## BEGIN

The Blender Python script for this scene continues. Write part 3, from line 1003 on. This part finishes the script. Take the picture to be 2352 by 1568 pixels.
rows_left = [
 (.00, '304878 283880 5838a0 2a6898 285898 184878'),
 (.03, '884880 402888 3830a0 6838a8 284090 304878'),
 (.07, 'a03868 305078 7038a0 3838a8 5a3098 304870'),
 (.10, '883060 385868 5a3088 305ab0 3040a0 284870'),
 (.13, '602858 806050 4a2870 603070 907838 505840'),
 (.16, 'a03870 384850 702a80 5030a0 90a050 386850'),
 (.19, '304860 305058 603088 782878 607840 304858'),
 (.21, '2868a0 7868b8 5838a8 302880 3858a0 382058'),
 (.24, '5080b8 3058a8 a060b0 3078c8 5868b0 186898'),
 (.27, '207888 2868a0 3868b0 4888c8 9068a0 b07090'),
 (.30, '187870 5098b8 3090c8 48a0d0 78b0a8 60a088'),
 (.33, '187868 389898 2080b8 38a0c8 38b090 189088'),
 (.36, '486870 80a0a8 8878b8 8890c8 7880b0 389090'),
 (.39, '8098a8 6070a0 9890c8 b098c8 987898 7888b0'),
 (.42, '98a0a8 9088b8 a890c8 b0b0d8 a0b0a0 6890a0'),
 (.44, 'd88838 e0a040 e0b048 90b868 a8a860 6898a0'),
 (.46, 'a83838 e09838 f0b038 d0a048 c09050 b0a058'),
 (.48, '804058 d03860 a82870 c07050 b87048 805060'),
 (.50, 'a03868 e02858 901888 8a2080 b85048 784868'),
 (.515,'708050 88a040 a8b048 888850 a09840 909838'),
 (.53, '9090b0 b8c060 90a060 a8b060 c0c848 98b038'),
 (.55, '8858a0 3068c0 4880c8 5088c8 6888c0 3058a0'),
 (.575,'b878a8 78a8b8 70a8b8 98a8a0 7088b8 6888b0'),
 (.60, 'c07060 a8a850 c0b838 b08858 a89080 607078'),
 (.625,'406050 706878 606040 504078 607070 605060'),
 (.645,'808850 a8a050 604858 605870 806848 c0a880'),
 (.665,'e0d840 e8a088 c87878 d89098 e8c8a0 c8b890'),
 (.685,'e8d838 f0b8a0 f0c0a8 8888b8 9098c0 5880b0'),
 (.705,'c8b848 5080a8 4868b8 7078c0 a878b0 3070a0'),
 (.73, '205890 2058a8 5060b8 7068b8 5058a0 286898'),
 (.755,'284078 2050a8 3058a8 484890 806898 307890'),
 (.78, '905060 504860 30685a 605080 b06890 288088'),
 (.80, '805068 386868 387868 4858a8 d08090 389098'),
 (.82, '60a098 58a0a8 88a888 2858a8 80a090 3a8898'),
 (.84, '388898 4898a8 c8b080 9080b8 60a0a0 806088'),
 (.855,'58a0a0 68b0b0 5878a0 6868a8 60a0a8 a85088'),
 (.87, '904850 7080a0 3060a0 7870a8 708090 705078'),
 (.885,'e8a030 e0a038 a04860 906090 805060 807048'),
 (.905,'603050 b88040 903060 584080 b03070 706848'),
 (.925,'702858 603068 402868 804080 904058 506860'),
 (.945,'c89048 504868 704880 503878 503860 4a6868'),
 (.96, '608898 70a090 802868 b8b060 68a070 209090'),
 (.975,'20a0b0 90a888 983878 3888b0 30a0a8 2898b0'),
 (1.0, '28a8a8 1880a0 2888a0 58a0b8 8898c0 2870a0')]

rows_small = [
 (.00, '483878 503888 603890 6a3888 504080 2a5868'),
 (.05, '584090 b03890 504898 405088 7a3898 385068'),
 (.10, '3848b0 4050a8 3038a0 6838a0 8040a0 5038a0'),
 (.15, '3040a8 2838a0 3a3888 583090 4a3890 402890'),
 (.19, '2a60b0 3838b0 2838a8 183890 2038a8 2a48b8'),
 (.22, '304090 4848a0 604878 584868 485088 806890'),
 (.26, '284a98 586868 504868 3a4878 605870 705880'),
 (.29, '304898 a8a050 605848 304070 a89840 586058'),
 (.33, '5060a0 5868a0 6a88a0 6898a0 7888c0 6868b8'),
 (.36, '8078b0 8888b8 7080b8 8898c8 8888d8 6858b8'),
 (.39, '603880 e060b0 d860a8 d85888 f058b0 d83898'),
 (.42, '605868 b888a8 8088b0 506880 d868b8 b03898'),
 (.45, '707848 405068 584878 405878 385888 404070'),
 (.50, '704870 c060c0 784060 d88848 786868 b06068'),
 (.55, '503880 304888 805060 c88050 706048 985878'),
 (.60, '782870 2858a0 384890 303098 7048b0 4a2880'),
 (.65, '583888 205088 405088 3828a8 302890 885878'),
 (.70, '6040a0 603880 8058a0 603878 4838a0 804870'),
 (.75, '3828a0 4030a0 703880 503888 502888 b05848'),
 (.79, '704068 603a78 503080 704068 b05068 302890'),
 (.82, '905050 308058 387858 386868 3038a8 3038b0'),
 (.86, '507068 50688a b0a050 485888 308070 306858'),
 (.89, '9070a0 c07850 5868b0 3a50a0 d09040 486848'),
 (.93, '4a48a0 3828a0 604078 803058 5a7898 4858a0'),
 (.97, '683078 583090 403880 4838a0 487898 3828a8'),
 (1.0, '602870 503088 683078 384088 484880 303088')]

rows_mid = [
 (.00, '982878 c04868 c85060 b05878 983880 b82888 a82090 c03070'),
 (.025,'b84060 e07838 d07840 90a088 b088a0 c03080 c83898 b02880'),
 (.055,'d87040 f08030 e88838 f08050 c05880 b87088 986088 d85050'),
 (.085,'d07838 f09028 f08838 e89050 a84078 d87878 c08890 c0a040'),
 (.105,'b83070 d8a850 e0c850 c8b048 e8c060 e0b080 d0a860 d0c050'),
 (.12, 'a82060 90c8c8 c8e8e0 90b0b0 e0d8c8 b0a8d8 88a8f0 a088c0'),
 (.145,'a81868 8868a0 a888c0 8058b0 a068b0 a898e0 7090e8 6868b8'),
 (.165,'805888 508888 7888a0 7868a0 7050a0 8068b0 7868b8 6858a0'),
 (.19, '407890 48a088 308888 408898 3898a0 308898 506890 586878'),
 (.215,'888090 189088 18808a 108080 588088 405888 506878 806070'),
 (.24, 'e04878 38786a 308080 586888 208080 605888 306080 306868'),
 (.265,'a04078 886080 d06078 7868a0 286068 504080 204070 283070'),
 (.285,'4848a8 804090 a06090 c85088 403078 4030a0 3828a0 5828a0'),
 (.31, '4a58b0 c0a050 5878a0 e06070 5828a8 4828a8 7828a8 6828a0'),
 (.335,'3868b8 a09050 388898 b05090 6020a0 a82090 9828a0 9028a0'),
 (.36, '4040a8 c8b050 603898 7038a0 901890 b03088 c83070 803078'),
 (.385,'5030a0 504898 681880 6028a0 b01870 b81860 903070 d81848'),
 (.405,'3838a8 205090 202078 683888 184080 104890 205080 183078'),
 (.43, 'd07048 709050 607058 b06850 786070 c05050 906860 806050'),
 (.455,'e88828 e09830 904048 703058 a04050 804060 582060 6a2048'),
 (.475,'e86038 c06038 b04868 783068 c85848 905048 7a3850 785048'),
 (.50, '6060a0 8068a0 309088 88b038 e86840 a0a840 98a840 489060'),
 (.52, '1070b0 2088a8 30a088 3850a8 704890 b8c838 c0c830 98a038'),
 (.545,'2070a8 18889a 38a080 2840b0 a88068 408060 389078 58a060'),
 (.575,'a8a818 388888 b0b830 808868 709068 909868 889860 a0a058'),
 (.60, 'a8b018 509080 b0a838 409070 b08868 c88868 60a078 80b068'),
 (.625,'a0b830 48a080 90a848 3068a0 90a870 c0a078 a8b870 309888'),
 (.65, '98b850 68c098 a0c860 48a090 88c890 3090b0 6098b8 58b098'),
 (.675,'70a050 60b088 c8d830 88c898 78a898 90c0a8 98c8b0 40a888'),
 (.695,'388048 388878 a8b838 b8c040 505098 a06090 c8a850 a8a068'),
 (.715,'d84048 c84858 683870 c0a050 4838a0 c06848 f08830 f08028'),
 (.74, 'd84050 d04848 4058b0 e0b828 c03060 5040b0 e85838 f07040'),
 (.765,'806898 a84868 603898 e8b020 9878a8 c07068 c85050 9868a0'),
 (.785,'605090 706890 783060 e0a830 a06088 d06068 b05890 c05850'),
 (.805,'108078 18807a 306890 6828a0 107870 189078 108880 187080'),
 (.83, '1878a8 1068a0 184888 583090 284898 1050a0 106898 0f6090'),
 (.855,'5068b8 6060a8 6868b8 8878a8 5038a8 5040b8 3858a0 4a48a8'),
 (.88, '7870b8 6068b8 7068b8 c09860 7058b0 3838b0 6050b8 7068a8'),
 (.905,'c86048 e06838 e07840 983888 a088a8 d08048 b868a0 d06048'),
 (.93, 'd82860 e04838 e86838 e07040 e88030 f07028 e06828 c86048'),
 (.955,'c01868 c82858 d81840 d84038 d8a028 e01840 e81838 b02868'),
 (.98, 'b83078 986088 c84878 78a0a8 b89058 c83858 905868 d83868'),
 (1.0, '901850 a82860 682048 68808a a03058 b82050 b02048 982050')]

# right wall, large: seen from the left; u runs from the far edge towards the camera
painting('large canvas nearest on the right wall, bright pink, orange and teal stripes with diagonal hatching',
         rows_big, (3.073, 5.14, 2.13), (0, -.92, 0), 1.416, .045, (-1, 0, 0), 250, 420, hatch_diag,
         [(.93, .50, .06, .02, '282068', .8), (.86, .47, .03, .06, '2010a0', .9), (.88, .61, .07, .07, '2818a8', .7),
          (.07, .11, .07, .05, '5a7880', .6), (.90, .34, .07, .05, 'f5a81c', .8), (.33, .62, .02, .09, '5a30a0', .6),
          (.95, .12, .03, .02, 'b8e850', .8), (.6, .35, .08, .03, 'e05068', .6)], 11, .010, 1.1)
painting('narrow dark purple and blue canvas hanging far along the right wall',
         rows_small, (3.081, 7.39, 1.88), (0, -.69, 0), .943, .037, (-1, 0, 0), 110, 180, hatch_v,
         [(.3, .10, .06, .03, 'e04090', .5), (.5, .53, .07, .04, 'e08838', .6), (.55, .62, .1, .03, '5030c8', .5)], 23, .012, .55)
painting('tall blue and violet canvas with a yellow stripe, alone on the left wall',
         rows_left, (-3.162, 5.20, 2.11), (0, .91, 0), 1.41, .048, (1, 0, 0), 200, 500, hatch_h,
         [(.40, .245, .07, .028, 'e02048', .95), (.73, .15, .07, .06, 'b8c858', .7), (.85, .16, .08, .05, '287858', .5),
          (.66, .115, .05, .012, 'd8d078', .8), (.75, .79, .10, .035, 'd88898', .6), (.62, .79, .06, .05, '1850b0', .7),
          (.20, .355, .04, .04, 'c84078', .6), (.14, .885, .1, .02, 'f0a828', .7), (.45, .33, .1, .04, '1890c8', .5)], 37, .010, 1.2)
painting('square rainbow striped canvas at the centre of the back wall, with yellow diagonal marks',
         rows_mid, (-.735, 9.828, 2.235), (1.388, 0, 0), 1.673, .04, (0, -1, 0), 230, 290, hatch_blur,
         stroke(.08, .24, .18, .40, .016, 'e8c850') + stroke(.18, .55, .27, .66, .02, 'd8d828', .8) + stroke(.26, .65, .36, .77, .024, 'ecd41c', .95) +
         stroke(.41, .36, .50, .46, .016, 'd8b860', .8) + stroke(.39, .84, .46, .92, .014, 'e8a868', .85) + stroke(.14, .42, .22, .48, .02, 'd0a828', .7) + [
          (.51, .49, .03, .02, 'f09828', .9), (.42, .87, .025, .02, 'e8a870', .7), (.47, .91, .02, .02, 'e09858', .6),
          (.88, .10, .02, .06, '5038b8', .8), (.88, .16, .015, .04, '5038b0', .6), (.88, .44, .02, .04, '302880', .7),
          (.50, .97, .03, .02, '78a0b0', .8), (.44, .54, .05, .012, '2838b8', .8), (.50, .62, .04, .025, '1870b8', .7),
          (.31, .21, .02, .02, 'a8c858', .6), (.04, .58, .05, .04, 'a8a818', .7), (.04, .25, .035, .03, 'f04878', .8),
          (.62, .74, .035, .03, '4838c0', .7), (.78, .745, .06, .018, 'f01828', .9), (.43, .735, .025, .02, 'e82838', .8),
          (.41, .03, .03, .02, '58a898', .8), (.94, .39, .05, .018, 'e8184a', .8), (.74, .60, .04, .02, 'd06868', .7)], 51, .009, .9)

## END

In the listing, find every line containing the word "from" and list it.

The Blender Python script for this scene continues. Write part 3, from line 1003 on. This part finishes the script. Take the picture to be 2352 by 1568 pixels.
# right wall, large: seen from the left; u runs from the far edge towards the camera